The Sirivadhanabhakdi family via Adelfos Co, the family's investment firm, made another deal last month in the digital TV business, acquiring a 50% stake in GMM Channel Trading Co, the operator of GMM25, the standard-definition digital TV channel owned by GMM Grammy Plc.

Media analysts predict going forward, more financially weak operators may turn to billionaire investors to help them survive.

The analysts say the market entry by billionaires into the media and digital TV business is mainly to serve their existing businesses and for risk diversification.

Mana Treelayapewat, dean of the School of Communication Arts at the University of the Thai Chamber of Commerce, agreed financially weak operators are bringing in new shareholders mainly to stay in business.

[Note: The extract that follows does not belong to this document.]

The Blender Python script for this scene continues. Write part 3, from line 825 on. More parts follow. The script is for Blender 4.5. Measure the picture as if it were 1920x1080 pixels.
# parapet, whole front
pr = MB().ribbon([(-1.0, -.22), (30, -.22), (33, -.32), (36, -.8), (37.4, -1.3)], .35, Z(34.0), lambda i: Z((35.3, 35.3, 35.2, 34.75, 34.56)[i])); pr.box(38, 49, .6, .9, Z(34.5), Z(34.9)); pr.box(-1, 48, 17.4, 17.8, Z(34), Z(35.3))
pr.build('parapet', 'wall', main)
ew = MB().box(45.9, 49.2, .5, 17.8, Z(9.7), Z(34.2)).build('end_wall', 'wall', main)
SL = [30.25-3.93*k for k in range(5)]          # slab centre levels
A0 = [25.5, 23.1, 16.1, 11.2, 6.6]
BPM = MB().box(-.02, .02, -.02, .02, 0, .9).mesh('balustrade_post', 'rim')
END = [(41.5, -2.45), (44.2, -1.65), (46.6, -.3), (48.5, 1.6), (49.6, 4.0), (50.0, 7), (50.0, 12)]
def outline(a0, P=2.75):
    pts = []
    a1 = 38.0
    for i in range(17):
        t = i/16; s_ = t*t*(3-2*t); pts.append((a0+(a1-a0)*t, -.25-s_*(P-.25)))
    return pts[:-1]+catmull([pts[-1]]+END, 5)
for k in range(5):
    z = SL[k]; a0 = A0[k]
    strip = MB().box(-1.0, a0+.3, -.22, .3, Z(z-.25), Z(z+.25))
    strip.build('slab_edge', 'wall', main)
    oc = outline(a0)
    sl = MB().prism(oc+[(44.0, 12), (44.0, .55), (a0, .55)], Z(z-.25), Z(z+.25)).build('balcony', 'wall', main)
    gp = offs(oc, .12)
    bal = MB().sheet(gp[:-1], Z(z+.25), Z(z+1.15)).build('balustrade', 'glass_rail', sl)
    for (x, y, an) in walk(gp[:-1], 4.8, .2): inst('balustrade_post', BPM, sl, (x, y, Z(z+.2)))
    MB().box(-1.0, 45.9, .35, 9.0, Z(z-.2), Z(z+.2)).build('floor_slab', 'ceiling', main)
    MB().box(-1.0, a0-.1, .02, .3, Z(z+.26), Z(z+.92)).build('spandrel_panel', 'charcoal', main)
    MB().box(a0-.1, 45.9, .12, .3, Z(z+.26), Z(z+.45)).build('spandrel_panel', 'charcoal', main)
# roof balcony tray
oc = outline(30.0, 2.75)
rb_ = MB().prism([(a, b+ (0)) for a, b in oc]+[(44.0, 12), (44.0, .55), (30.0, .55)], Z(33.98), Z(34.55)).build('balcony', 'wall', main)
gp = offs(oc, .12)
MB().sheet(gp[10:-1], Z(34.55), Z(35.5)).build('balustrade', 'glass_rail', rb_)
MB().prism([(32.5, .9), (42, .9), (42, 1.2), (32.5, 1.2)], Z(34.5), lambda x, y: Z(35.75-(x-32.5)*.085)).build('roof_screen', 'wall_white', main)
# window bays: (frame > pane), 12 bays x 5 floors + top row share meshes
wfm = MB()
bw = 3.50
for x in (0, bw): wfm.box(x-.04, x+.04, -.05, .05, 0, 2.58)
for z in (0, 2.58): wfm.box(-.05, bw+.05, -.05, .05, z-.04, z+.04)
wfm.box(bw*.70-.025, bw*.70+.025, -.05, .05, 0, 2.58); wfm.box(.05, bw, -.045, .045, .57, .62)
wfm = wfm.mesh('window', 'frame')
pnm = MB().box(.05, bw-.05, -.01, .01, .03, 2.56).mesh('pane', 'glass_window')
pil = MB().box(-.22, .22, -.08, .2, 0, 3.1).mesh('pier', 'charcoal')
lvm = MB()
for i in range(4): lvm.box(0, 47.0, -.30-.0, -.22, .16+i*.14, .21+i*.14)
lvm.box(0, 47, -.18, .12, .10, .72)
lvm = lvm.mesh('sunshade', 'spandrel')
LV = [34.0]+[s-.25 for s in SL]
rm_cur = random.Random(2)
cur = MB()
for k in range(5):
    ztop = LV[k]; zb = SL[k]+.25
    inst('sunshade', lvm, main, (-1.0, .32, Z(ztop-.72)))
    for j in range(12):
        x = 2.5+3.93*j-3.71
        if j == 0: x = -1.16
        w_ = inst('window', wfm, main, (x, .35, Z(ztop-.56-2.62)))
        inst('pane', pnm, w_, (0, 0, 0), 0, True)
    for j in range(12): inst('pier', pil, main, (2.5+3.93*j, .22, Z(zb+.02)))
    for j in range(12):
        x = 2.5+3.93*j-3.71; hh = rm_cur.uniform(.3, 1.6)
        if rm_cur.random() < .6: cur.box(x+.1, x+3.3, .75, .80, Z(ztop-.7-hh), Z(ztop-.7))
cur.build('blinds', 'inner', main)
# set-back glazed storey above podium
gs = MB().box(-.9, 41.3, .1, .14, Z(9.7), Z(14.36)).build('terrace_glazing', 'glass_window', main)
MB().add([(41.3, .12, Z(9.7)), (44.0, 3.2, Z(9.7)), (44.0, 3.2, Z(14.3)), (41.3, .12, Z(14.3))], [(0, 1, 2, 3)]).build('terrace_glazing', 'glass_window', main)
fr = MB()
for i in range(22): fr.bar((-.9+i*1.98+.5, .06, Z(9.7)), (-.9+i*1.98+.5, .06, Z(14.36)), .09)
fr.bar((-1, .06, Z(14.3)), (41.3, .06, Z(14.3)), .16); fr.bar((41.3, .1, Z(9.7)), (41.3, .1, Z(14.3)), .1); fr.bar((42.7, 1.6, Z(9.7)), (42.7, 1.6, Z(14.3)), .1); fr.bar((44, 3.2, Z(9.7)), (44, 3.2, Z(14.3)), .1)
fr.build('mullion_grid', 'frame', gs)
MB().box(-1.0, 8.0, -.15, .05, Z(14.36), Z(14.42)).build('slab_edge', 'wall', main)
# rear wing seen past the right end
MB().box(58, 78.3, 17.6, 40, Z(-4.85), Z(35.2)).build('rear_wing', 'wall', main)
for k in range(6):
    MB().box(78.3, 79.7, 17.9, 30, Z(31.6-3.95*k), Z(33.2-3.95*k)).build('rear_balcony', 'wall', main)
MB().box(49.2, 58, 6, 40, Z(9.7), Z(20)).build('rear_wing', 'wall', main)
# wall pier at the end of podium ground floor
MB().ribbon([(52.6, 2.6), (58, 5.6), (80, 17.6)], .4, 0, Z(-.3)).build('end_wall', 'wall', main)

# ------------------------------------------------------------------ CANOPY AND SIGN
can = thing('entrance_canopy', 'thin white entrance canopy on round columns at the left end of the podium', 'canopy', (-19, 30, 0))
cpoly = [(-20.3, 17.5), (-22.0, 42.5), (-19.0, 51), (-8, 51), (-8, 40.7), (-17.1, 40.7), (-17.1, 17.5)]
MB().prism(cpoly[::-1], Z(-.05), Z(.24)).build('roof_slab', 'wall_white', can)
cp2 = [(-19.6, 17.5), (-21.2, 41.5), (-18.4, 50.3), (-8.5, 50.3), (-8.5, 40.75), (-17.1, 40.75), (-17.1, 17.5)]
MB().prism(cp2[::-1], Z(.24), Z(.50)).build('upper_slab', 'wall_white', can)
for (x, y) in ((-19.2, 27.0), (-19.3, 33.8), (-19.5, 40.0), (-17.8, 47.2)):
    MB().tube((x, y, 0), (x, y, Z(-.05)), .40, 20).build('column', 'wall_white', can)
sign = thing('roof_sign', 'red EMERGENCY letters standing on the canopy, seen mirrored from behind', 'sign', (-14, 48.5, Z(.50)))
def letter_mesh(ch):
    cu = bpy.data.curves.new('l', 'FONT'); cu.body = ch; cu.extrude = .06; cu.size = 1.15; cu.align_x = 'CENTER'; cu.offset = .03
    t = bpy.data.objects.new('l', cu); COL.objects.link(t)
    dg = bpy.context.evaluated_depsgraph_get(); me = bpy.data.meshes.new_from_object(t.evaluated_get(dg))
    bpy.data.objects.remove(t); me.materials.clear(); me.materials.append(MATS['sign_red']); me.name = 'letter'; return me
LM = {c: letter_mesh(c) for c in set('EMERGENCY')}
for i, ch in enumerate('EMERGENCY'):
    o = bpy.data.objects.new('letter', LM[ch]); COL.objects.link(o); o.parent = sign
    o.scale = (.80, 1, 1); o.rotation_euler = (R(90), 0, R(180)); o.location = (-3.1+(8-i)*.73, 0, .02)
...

He is confident that next year more weaker digital TV operators will find strategic partners to shore up their operations.

"Many digital TV companies are figuring out that to handle operating losses they need to find new strategic partners or investors to carry them during the era of digital TV war," he said.

Wannee Ruttanaphon, chief executive of IPG Mediabrands Thailand and vice-chairman of the Media Research Development Association, said future partnerships between weak digital TV operators and investors with deep pockets will depend on both parties' discretion.

"Last year ad spending slowed down for every media platform, especially TV, as advertisers and brands mostly shifted their media spending to online because of its higher potential in reaching the right target," she said.

"This year digital TV channels seem to be performing better, especially companies who have strong positioning and a fan base that can draw advertisers and brands to spend on their channels. But the weak ones still face the same problems."

The Media Agency Association of Thailand (MAAT) forecasts that total ad revenue in all media outlets will fall 11% this year from 121 billion baht in 2016, as every sector has baulked at spending on all media channels because of the ongoing economic fluctuation and unpredictable national situation.

Advertising spending figures for all media outlets contracted 5% in the first half of this year to 60.3 billion baht.

Among all media outlets, newspapers, radio and TV suffered a massive decline in the first half of this year, with the bleak prospects expected for the entire year.

Ad spending on radio, newspapers and magazines fell 18%, 19% and 36% to 2.48 billion baht, 5.81 billion and 1.07 billion, respectively. Ad spending on TV media including digital TV, cable TV and satellite TV fell 10% for the period to 35 billion baht.

Ad spending on the internet, transit media, cinema and out-of-home media soared 24%, 27%, 25% and 16% to 5.89 billion baht, 3.09 billion, 3.4 billion and 3.04 billion, respectively, during the first half of the year.

Triluj Navamarat, chairman of the MAAT, said these figures illustrate that advertisers and media agencies are likely to use platforms that influence the most consumers, including in-store media as well as transit, out-of-home media, cinema and online media that consumers interact with in their everyday life.

He said online advertising will continue to sharply rise because its ad expenses are lower than traditional media and it can target niche groups.